You recently said you feel sorry for young people who believe that you take money from fossil fuel companies. Bernie Sanders then criticized these comments as “condescending” to young people. This is a criticism that has been waged against you before from his campaign and others, particularly regarding Millennial women. Considering Sanders’s appeal among Millennials, how do you respond to his criticism that you were talking down to young people?
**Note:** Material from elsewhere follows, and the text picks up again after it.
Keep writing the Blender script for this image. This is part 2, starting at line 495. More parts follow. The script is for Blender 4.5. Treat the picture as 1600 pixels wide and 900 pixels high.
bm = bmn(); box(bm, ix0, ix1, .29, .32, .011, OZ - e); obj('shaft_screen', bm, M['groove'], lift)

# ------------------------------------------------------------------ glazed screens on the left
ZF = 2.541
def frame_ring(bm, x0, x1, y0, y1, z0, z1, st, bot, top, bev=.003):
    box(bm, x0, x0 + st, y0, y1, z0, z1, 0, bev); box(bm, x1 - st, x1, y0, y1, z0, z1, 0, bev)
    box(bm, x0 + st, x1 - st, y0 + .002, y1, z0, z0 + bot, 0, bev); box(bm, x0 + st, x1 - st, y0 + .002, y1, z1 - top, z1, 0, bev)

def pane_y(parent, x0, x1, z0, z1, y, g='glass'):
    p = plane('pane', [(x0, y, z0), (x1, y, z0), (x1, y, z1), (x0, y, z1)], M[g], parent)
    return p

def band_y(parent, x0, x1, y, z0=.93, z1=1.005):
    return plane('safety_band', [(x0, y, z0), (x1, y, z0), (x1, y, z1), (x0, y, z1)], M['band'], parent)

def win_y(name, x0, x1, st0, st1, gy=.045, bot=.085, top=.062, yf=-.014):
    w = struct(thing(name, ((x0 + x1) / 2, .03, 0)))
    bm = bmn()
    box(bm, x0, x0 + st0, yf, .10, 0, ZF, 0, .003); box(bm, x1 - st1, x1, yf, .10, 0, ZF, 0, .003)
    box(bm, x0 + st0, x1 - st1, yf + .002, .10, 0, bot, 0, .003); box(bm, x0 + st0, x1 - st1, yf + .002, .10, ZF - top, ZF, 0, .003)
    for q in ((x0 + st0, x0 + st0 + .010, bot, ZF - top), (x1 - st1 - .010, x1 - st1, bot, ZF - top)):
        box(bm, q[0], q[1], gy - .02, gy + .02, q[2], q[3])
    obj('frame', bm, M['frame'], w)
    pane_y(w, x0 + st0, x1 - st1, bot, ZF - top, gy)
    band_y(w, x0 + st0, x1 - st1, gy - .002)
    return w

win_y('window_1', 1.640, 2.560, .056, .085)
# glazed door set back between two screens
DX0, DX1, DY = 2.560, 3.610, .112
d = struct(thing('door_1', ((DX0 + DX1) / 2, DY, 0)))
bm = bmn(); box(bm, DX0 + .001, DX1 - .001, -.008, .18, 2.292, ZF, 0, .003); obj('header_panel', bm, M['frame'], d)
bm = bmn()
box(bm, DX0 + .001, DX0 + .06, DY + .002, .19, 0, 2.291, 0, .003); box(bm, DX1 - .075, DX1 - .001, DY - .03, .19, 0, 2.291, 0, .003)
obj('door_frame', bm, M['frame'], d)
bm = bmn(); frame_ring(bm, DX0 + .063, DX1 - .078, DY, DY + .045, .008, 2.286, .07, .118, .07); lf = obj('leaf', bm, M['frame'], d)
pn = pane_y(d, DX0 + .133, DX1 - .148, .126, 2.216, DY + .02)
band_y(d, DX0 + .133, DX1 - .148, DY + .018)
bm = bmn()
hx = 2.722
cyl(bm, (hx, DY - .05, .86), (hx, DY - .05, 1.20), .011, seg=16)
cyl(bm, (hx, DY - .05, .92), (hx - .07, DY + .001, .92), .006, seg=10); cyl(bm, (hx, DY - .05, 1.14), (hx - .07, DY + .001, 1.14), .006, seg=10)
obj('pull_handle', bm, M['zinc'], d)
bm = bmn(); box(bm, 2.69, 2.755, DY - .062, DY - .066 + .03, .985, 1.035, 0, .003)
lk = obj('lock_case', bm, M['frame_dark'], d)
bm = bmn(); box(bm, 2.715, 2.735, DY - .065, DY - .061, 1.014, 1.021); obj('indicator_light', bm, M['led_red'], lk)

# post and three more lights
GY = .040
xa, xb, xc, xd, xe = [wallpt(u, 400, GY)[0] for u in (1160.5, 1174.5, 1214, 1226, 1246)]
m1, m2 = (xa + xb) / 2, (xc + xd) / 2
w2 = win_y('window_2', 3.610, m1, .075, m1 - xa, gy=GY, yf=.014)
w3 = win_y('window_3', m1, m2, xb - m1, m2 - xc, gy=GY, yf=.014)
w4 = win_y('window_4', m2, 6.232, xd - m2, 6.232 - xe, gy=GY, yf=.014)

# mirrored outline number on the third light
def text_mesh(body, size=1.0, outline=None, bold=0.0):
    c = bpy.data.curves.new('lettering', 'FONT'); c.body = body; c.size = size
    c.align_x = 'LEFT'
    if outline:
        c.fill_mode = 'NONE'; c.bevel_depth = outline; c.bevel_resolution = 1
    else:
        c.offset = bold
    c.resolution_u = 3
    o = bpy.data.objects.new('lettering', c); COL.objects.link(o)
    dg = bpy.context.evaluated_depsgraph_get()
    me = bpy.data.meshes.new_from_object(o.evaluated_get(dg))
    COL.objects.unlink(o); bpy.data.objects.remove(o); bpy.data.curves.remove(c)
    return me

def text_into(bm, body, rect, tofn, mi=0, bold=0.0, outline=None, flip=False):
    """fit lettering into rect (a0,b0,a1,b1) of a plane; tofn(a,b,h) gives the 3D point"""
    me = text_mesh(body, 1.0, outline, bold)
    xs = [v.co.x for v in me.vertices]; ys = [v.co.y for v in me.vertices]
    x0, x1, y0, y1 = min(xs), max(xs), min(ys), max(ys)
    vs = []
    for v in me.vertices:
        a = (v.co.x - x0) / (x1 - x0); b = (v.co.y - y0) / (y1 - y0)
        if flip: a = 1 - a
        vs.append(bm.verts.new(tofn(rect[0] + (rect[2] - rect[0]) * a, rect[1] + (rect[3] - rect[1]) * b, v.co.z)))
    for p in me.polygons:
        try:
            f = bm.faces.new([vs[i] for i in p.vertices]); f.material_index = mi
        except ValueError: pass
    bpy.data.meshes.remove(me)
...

Well, he’s criticized me for so many things in the last week, I’m not going to respond to his comments. I will say this. I’m excited that so many young people are involved in this campaign. I think it’s great if they support me, if they support Senator Sanders, the fact that they are committed to being part of the political process is a great development. And for those who don’t support me, I’m going to support them. I’m going to make sure that what I promote in my campaign, what I will work on if I’m fortunate enough to be president, will be to give every young person in this country the chance to go as far as their hard work and talent will take them. But I do believe that it’s important not to accept at face value what any candidate says. You know, PolitiFact just did an independent analysis of where the candidates stood on being factual, and I was found to be the most factual, the most accurate, of any of the candidates running, above Senator Sanders and all of the Republicans. I really try to be accurate. People may disagree with me, and that is everyone’s perfect right. But I think it’s important to get the facts, and [according to] the independent assessments, the claims that the Sanders campaign has been making about big oil and fossil fuel have been determined to be false. And I want people to know that.
This interview has been edited and condensed.